Educating the Youth on Sexuality

To a world obsessed with sexual self-fulfillment, divided by differences over sexuality, and weary of how sexuality is abused, it is important to educate our youth about expressing positive sexuality. The youth of our society is exposed to sexuality everyday in the media. Not all depictions of sexuality are healthy for teenagers to imitate. What we need to be teaching our youth is that it is important to accept and understand their sexuality, whether they have an attraction to a male or female or both. Each individual has unique sexual characteristics that at times need to be fulfilled. Our youth need to learn safe, respectful, and responsible ways of expressing and acting upon their sexuality.

Sexuality is involved in enhancing an intimate relationship, procreation, and for physical pleasure.
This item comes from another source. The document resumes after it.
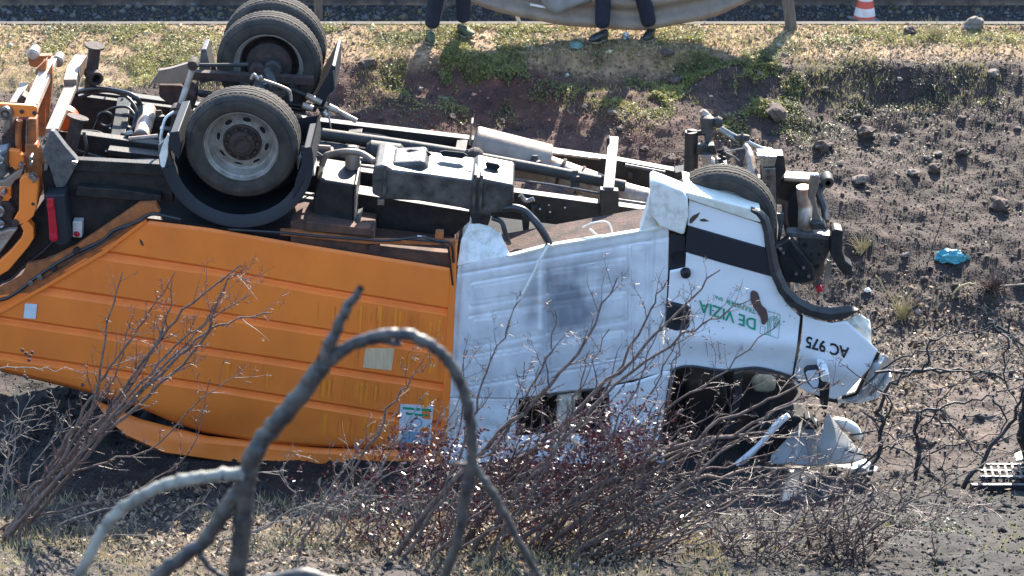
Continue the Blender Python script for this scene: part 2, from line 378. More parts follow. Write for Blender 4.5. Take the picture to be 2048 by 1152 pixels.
# ---- loose pieces as numpy batches
OCT = np.array([(1, 0, 0), (-1, 0, 0), (0, 1, 0), (0, -1, 0), (0, 0, 1), (0, 0, -1)], float)
OCF = np.array([(0, 2, 4), (2, 1, 4), (1, 3, 4), (3, 0, 4), (2, 0, 5), (1, 2, 5), (3, 1, 5), (0, 3, 5)])
def rotmats(n):
    q = nr.normal(size=(n, 4)); q /= np.linalg.norm(q, axis=1)[:, None]; w, x, y, z = q.T
    return np.stack([1-2*(y*y+z*z), 2*(x*y-z*w), 2*(x*z+y*w), 2*(x*y+z*w), 1-2*(x*x+z*z), 2*(y*z-x*w), 2*(x*z-y*w), 2*(y*z+x*w), 1-2*(x*x+y*y)], -1).reshape(n, 3, 3)
def batch(name, V, Fc, m, colr=None, kind='stuff', label=None, cat=None, parent=None, flat=False):
    n, kv, _ = V.shape; fn = Fc.shape[1]
    me = bpy.data.meshes.new(name); me.vertices.add(n*kv)
    base = np.zeros(3)
    if parent is not None: base = np.array(wloc(parent))
    me.vertices.foreach_set('co', (V-base).ravel())
    idx = (Fc[None]+(np.arange(n)*kv)[:, None, None]).ravel(); nf = n*Fc.shape[0]
    me.loops.add(len(idx)); me.loops.foreach_set('vertex_index', idx); me.polygons.add(nf)
    me.polygons.foreach_set('loop_start', np.arange(nf)*fn); me.polygons.foreach_set('loop_total', np.full(nf, fn)); me.update(); me.validate()
    if colr is not None:
        ca = me.color_attributes.new('col', 'FLOAT_COLOR', 'POINT'); c4 = np.ones((n, kv, 4)); c4[:, :, :3] = colr[:, None]; ca.data.foreach_set('color', c4.ravel())
    me.materials.append(m); o = bpy.data.objects.new(name, me); COL.objects.link(o)
    if kind: o['kind'] = kind
    if label: o['label'] = label
    if cat: o['category'] = cat
    if parent is not None: o.parent = parent
    return o
def stones(n, xr, yr, smin, smax, pw=2.5, road=0):
    x = nr.uniform(*xr, n); y = nr.uniform(*yr, n)
    keep = ~((y > 6.6) & (y < 8.8)) if not road else y > 0; x = x[keep]; y = y[keep]; n = len(x)
    s = smin*(nr.rand(n)**(-1/pw)); s = np.clip(s, smin, smax); z = H(x, y) if not road else np.full(n, .803)
    sc = s[:, None]*nr.uniform(.6, 1.25, (n, 3)); jit = 1+nr.uniform(-.3, .3, (n, 6, 3))
    V = OCT[None]*jit*sc[:, None]; V = np.einsum('nij,nkj->nki', rotmats(n), V)+np.stack([x, y, z+s*.15], -1)[:, None]
    tone = nr.uniform(.5, 1.5, n)**1.6; base = soil_col(x, y)*1.5+.012
    pale = nr.rand(n) < .05; tone[pale] *= 3.2
    burntm = (nr.rand(n) < .35) & (y < 3); tone[burntm] *= .35
    return V, np.clip(base*tone[:, None], .012, .5)
V0, c0 = stones(64000, (-4.6, 4.7), (2.2, 5.9), .004, .026, 3.0); V1, c1 = stones(44000, (-4.6, 4.6), (-4.6, 3.0), .005, .04, 2.6); V2, c2 = stones(6000, (-5.5, 5.5), (6.0, 6.6), .005, .03); V5, c5 = stones(14000, (-6, 6), (6.95, 8.68), .006, .05, 2.2, 1); V2 = np.concatenate([V2, V5]); c2 = np.concatenate([c2, np.clip(c5*.55, 0, .12)]); V3, c3 = stones(9000, (-7, 7), (8.8, 12), .02, .12, 2)
batch('gravel', np.concatenate([V0, V1, V2, V3]), OCF, M['stone'], np.concatenate([c0, c1, c2, c3]))
# dry litter: flat flakes
def flakes(n, xr, yr, smin, smax, lift=.01, mask=None, tilt=.6):
    x = nr.uniform(*xr, n); y = nr.uniform(*yr, n)
    if mask is not None: kp = mask(x, y); x = x[kp]; y = y[kp]
    n = len(x); s = nr.uniform(smin, smax, n); a = nr.uniform(0, 2*math.pi, n); tl = nr.normal(0, tilt, (n, 2))
    u = np.stack([np.cos(a), np.sin(a), tl[:, 0]], -1); w = np.stack([-np.sin(a), np.cos(a), tl[:, 1]], -1)
    c = np.stack([x, y, H(x, y)+lift*(.3+nr.rand(n))+s*.3*np.abs(tl).max(1)], -1)
    q = np.array([(-1, 0), (-.2, -.45), (1, 0), (-.1, .5)])
    V = c[:, None]+s[:, None, None]*(u[:, None]*q[None, :, :1]+w[:, None]*q[None, :, 1:])
    return V, n
QF = np.array([(0, 1, 2, 3)])
mk1 = lambda x, y: (-.35*(y > -1.15)*(x < 1.5)+fbm(x, y, 1.3, 3, 81)+.25*(y < -.4)*(x < .8)-.25*(y < .3)*(x > .8)+.3*((x > 2.4) & (y > .3) & (y < 2.6)) > .02+.3*nr.rand(len(x)))
V, n = flakes(60000, (-4.4, 4.4), (-4.6, 2.9), .007, .026, .02, mk1)
tn = nr.uniform(.12, 1.5, (n, 1))**1.3*np.array([[1, 1, 1]]); batch('leaf_litter', V, QF, M['dry_leaf'], tn)
V, n = flakes(9000, (-5.2, 5.2), (5.7, 6.6), .006, .022, .01)
batch('dry_grass_litter', V, QF, M['dry_leaf'], nr.uniform(.5, 1.5, (n, 1))*np.ones((1, 3)))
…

And as Annie Sprinkle states, it is also in "personal transformation, physical and emotional healing, self realization and spiritual growth, and as a way to learn about all of life… " Although there are many positive things that come with sexuality there are ways that it is abused. Such as when sex begins to exploit, humiliate, create damaging stereotypes, and promote violence. We must teach the youth to treat their bodies as temples and only allow sexuality empower us.